National Pizza Day is on February 9th, just between Super Bowl Sunday and Valentine's Day.  It's a great time of year for a full moon pizza shared with the people you sort of tolerate.  It's also a great excuse to dig out the pizza learning activities (like my Pizza Fractions 3-part cards) to entice kids to work on some skill that they've gotten tired of rehearsing.  Today's free printable focuses on the alphabet!



As I'm sure readers to this blog have seen, I LOVE making Montessori-inspired movable alphabets (by the way- the different spellings I use for "moveable" is the fault of my British scrapbook program as it uses the "ea" instead of the American way).  The letter cards and wood disks are great for letter identification, sorting, fine motor skill building, and spelling.  They allow a child to work with letters without being about to correctly write them.





I'm obsessed with using these 1 inch wood disks for homeschooling!  They give such a great weight to my learning printables and help them to feel like "real" and legitimate learning tool.  I like to print my disks and cut them apart into strips.  Then, I cover each strip in packing tape and cut them out.  I use a glue stick to put a "blank" pizza on one side of the wood disks and a letter on the other side.  To avoid making a mistake, I put all of one type on the disks, and then flip all the circles over and do the other side.

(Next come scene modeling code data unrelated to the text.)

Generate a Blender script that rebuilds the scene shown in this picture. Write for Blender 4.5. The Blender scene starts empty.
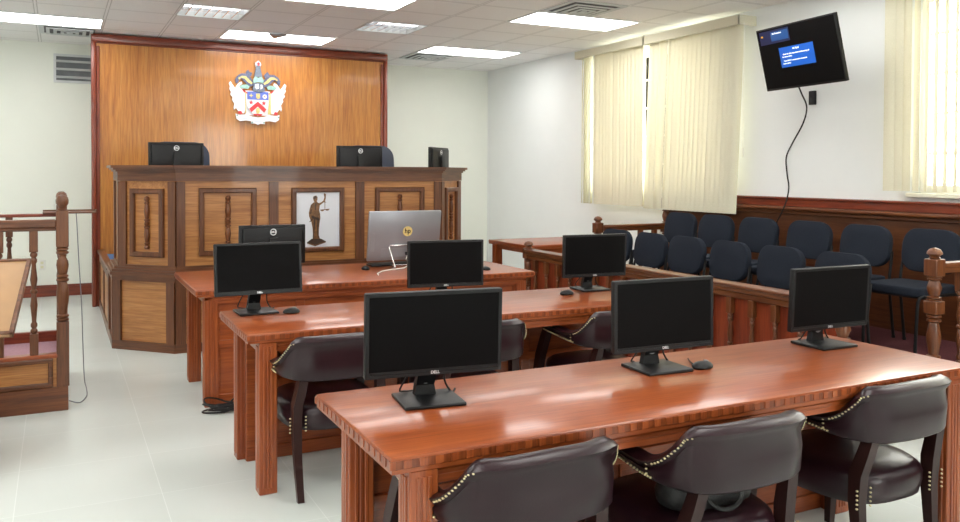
import bpy, bmesh, math, random
from mathutils import Vector, Matrix
random.seed(7)
PI = math.pi
R = math.radians
scn = bpy.context.scene
COL = scn.collection

# ------------------------------------------------------------------ materials
MATS = {}
def new_mat(name):
    m = bpy.data.materials.new(name); m.use_nodes = True
    nt = m.node_tree
    b = nt.nodes['Principled BSDF']
    MATS[name] = m
    return m, nt, b

def ramp(nt, stops):
    r = nt.nodes.new('ShaderNodeValToRGB')
    e = r.color_ramp.elements
    e[0].position = stops[0][0]; e[0].color = (*stops[0][1], 1)
    e[1].position = stops[-1][0]; e[1].color = (*stops[-1][1], 1)
    for p, c in stops[1:-1]:
        k = e.new(p); k.color = (*c, 1)
    return r

def plain(name, col, rough=.5, metal=0., coat=0., spec=.5, noise=0., nscale=8., bump=0., bscale=200., emit=None, estr=0.):
    m, nt, b = new_mat(name)
    b.inputs['Base Color'].default_value = (*col, 1)
    b.inputs['Roughness'].default_value = rough
    b.inputs['Metallic'].default_value = metal
    b.inputs['Coat Weight'].default_value = coat
    b.inputs['Coat Roughness'].default_value = .08
    b.inputs['Specular IOR Level'].default_value = spec
    tc = nt.nodes.new('ShaderNodeTexCoord')
    n = nt.nodes.new('ShaderNodeTexNoise'); n.inputs['Scale'].default_value = nscale; n.inputs['Detail'].default_value = 4
    nt.links.new(tc.outputs['Object'], n.inputs['Vector'])
    d = noise
    r = ramp(nt, [(.3, tuple(c * (1 - d) for c in col)), (.7, tuple(min(1, c * (1 + d)) for c in col))])
    nt.links.new(n.outputs['Fac'], r.inputs['Fac']); nt.links.new(r.outputs['Color'], b.inputs['Base Color'])
    if bump:
        n2 = nt.nodes.new('ShaderNodeTexNoise'); n2.inputs['Scale'].default_value = bscale; n2.inputs['Detail'].default_value = 3
        nt.links.new(tc.outputs['Object'], n2.inputs['Vector'])
        bp = nt.nodes.new('ShaderNodeBump'); bp.inputs['Strength'].default_value = bump; bp.inputs['Distance'].default_value = .002
        nt.links.new(n2.outputs['Fac'], bp.inputs['Height']); nt.links.new(bp.outputs['Normal'], b.inputs['Normal'])
    if emit:
        b.inputs['Emission Color'].default_value = (*emit, 1); b.inputs['Emission Strength'].default_value = estr
    return m

def wood(name, dark, mid, light, axis='X', rough=.28, coat=.3, scale=1., sheets=None, crough=.06):
    """grain runs along the given axis"""
    m, nt, b = new_mat(name)
    tc = nt.nodes.new('ShaderNodeTexCoord')
    mp = nt.nodes.new('ShaderNodeMapping')
    s = {'X': (.9, 14, 14), 'Y': (14, .9, 14), 'Z': (14, 14, .9), 'H': (.9, .9, 14)}[axis]
    mp.inputs['Scale'].default_value = tuple(v * scale for v in s)
    nt.links.new(tc.outputs['Object'], mp.inputs['Vector'])
    n = nt.nodes.new('ShaderNodeTexNoise'); n.inputs['Scale'].default_value = 2.2; n.inputs['Detail'].default_value = 7
    n.inputs['Roughness'].default_value = .62; n.inputs['Distortion'].default_value = .7
    nt.links.new(mp.outputs['Vector'], n.inputs['Vector'])
    r = ramp(nt, [(.28, dark), (.5, mid), (.74, light)])
    nt.links.new(n.outputs['Fac'], r.inputs['Fac'])
    # fine pores
    mp2 = nt.nodes.new('ShaderNodeMapping')
    mp2.inputs['Scale'].default_value = tuple((v * 7 if v > 5 else v * 4) * scale for v in s)
    nt.links.new(tc.outputs['Object'], mp2.inputs['Vector'])
    n2 = nt.nodes.new('ShaderNodeTexNoise'); n2.inputs['Scale'].default_value = 2.; n2.inputs['Detail'].default_value = 3
    nt.links.new(mp2.outputs['Vector'], n2.inputs['Vector'])
    r2 = ramp(nt, [(.36, (.72, .68, .64)), (.56, (1, 1, 1))])
    nt.links.new(n2.outputs['Fac'], r2.inputs['Fac'])
    mx = nt.nodes.new('ShaderNodeMix'); mx.data_type = 'RGBA'; mx.blend_type = 'MULTIPLY'; mx.inputs[0].default_value = .8
    nt.links.new(r.outputs['Color'], mx.inputs[6]); nt.links.new(r2.outputs['Color'], mx.inputs[7])
    out = mx.outputs[2]
    if sheets:                               # veneer sheets side by side, each its own tone
        sep = nt.nodes.new('ShaderNodeSeparateXYZ'); nt.links.new(tc.outputs['Object'], sep.inputs[0])
        dv = nt.nodes.new('ShaderNodeMath'); dv.operation = 'DIVIDE'; dv.inputs[1].default_value = sheets[0]
        ad = nt.nodes.new('ShaderNodeMath'); ad.operation = 'ADD'; ad.inputs[1].default_value = sheets[1]
        fl = nt.nodes.new('ShaderNodeMath'); fl.operation = 'FLOOR'
        wn = nt.nodes.new('ShaderNodeTexWhiteNoise'); wn.noise_dimensions = '1D'
        nt.links.new(sep.outputs['X'], dv.inputs[0]); nt.links.new(dv.outputs[0], ad.inputs[0]); nt.links.new(ad.outputs[0], fl.inputs[0])
        nt.links.new(fl.outputs[0], wn.inputs['W'])
        r3 = ramp(nt, [(0, (.84, .86, .84)), (1, (1.0, .97, .98))])
        nt.links.new(wn.outputs['Value'], r3.inputs['Fac'])
        m2 = nt.nodes.new('ShaderNodeMix'); m2.data_type = 'RGBA'; m2.blend_type = 'MULTIPLY'; m2.inputs[0].default_value = 1
        nt.links.new(out, m2.inputs[6]); nt.links.new(r3.outputs['Color'], m2.inputs[7]); out = m2.outputs[2]
    nt.links.new(out, b.inputs['Base Color'])
    b.inputs['Roughness'].default_value = rough
    b.inputs['Coat Weight'].default_value = coat; b.inputs['Coat Roughness'].default_value = crough
    bp = nt.nodes.new('ShaderNodeBump'); bp.inputs['Strength'].default_value = .08; bp.inputs['Distance'].default_value = .001
    nt.links.new(n2.outputs['Fac'], bp.inputs['Height']); nt.links.new(bp.outputs['Normal'], b.inputs['Normal'])
    return m

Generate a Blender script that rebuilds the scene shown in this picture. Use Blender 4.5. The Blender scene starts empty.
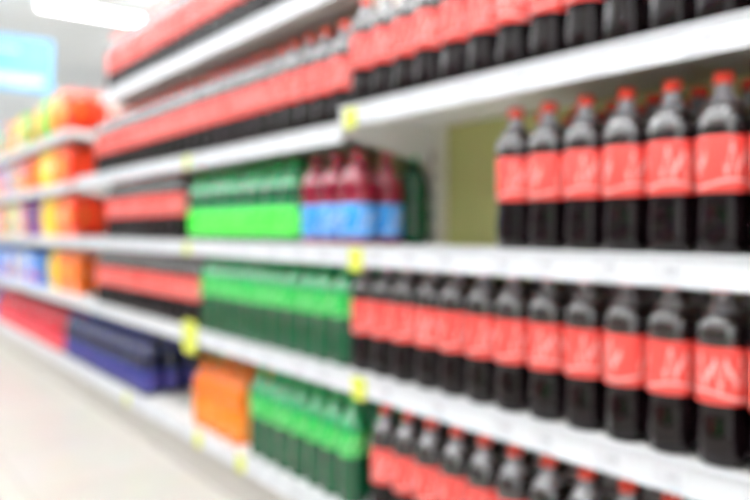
import bpy, math, random
import numpy as np
random.seed(4)
scene = bpy.context.scene
scene.view_settings.view_transform = 'Standard'
scene.view_settings.exposure = 0.05

# ------------------------------------------------------------ materials
def mat(name, col, rough=0.5, spec=0.5, metal=0.0, coat=0.0, noise=0.0, nscale=8.0, emit=None, estr=0.0):
    m = bpy.data.materials.new(name); m.use_nodes = True
    nt = m.node_tree; b = nt.nodes['Principled BSDF']
    b.inputs['Base Color'].default_value = (*col, 1)
    b.inputs['Roughness'].default_value = rough
    b.inputs['Metallic'].default_value = metal
    b.inputs['Specular IOR Level'].default_value = spec
    b.inputs['Coat Weight'].default_value = coat
    if noise > 0:
        tc = nt.nodes.new('ShaderNodeTexCoord'); n = nt.nodes.new('ShaderNodeTexNoise')
        n.inputs['Scale'].default_value = nscale; n.inputs['Detail'].default_value = 4
        nt.links.new(tc.outputs['Object'], n.inputs['Vector'])
        r = nt.nodes.new('ShaderNodeMapRange')
        r.inputs['To Min'].default_value = 1 - noise; r.inputs['To Max'].default_value = 1 + noise
        nt.links.new(n.outputs['Fac'], r.inputs['Value'])
        mx = nt.nodes.new('ShaderNodeVectorMath'); mx.operation = 'SCALE'
        mx.inputs[0].default_value = col
        nt.links.new(r.outputs['Result'], mx.inputs['Scale'])
        nt.links.new(mx.outputs['Vector'], b.inputs['Base Color'])
    if emit:
        b.inputs['Emission Color'].default_value = (*emit, 1)
        b.inputs['Emission Strength'].default_value = estr
    return m

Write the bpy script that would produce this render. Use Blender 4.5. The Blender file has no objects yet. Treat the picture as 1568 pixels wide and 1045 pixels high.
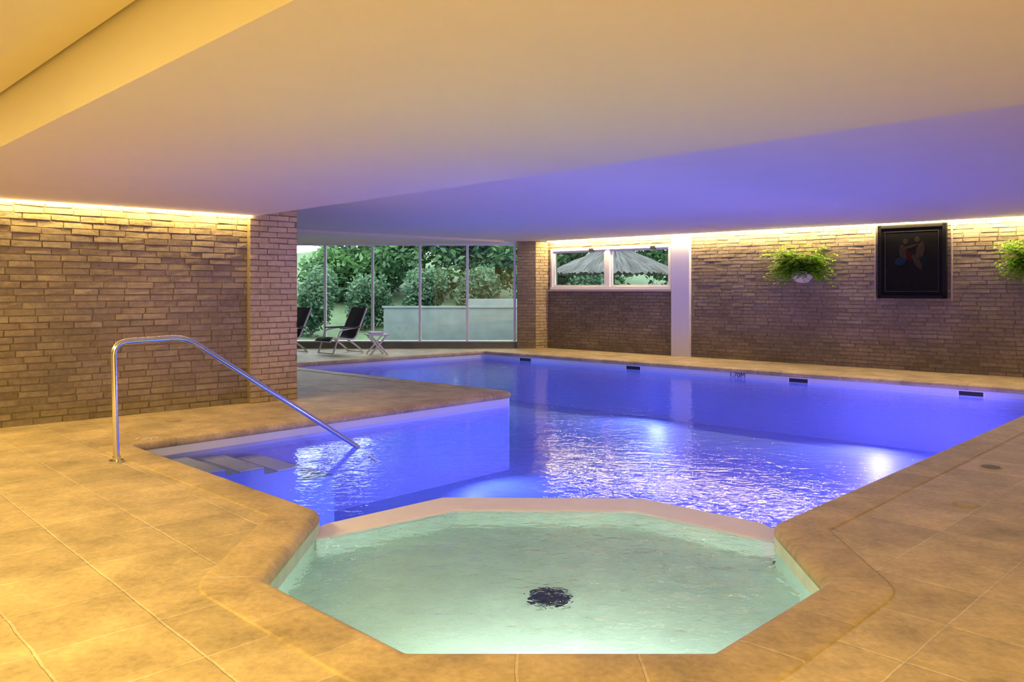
import bpy, bmesh, math, random
from mathutils import Vector, Matrix
from mathutils.geometry import tessellate_polygon
random.seed(7)
S = bpy.context.scene
S.view_settings.view_transform = 'Standard'
COL = bpy.context.collection

# ---------------------------------------------------------------- materials
def newmat(name):
    m = bpy.data.materials.new(name); m.use_nodes = True
    nt = m.node_tree
    for n in list(nt.nodes): nt.nodes.remove(n)
    out = nt.nodes.new('ShaderNodeOutputMaterial')
    return m, nt, out
def N(nt, t, **kw):
    n = nt.nodes.new(t)
    for k, v in kw.items():
        if k in n.inputs: n.inputs[k].default_value = v
        else: setattr(n, k, v)
    return n
def L(nt, a, b): nt.links.new(a, b)
def plain(name, col, rough=.6, metal=0., noise=0., nscale=8., bump=0., spec=.5):
    m, nt, out = newmat(name)
    p = N(nt, 'ShaderNodeBsdfPrincipled'); p.inputs['Roughness'].default_value = rough
    p.inputs['Metallic'].default_value = metal
    p.inputs['Specular IOR Level'].default_value = spec
    p.inputs['Base Color'].default_value = (*col, 1)
    if noise > 0 or bump > 0:
        tc = N(nt, 'ShaderNodeTexCoord'); nz = N(nt, 'ShaderNodeTexNoise', Scale=nscale, Detail=5.)
        L(nt, tc.outputs['Object'], nz.inputs['Vector'])
        mx = N(nt, 'ShaderNodeMix', data_type='RGBA')
        mx.inputs['A'].default_value = (*[c*(1-noise) for c in col], 1)
        mx.inputs['B'].default_value = (*[min(1, c*(1+noise)) for c in col], 1)
        L(nt, nz.outputs['Fac'], mx.inputs['Factor']); L(nt, mx.outputs['Result'], p.inputs['Base Color'])
        if bump > 0:
            b = N(nt, 'ShaderNodeBump', Strength=.6, Distance=bump)
            L(nt, nz.outputs['Fac'], b.inputs['Height']); L(nt, b.outputs['Normal'], p.inputs['Normal'])
    L(nt, p.outputs[0], out.inputs[0]); return m
def emis(name, col, st):
    m, nt, out = newmat(name)
    e = N(nt, 'ShaderNodeEmission', Strength=st); e.inputs['Color'].default_value = (*col, 1)
    L(nt, e.outputs[0], out.inputs[0]); return m

def brick_mat(name, c1, c2):
    m, nt, out = newmat(name)
    p = N(nt, 'ShaderNodeBsdfPrincipled', Roughness=.85)
    at = N(nt, 'ShaderNodeAttribute', attribute_name='tint')
    tc = N(nt, 'ShaderNodeTexCoord')
    nz = N(nt, 'ShaderNodeTexNoise', Scale=14., Detail=8., Roughness=.65); L(nt, tc.outputs['Object'], nz.inputs['Vector'])
    big = N(nt, 'ShaderNodeTexNoise', Scale=1.1, Detail=3.); L(nt, tc.outputs['Object'], big.inputs['Vector'])
    mx = N(nt, 'ShaderNodeMix', data_type='RGBA'); mx.inputs['A'].default_value = (*c1, 1); mx.inputs['B'].default_value = (*c2, 1)
    L(nt, at.outputs['Fac'], mx.inputs['Factor'])
    cr = N(nt, 'ShaderNodeMapRange'); cr.inputs['To Min'].default_value = .5; cr.inputs['To Max'].default_value = 1.35
    cr.inputs['From Min'].default_value = .28; cr.inputs['From Max'].default_value = .72
    ad = N(nt, 'ShaderNodeMath', operation='ADD'); L(nt, nz.outputs['Fac'], ad.inputs[0]); L(nt, big.outputs['Fac'], ad.inputs[1])
    hf = N(nt, 'ShaderNodeMath', operation='MULTIPLY'); hf.inputs[1].default_value = .5; L(nt, ad.outputs[0], hf.inputs[0])
    L(nt, hf.outputs[0], cr.inputs['Value'])
    ml = N(nt, 'ShaderNodeVectorMath', operation='SCALE'); L(nt, mx.outputs['Result'], ml.inputs[0]); L(nt, cr.outputs[0], ml.inputs['Scale'])
    L(nt, ml.outputs[0], p.inputs['Base Color'])
    b = N(nt, 'ShaderNodeBump', Strength=.9, Distance=.016); L(nt, nz.outputs['Fac'], b.inputs['Height']); L(nt, b.outputs[0], p.inputs['Normal'])
    L(nt, p.outputs[0], out.inputs[0]); return m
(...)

Once the letters are done, you can use them for all sorts of things.  Bury them in a sensory bin and have the children take turns finding them and matching them to the pizza recording sheet, which is included in the above PDF.  You could also have them pick a letter out of the bin and trace it.  The letters can also be used for spelling words, perhaps of pizza ingredients or from a weekly list.  Smaller kids who aren't ready to work on letters can push the disks through a slot in a container to work on fine motor skills.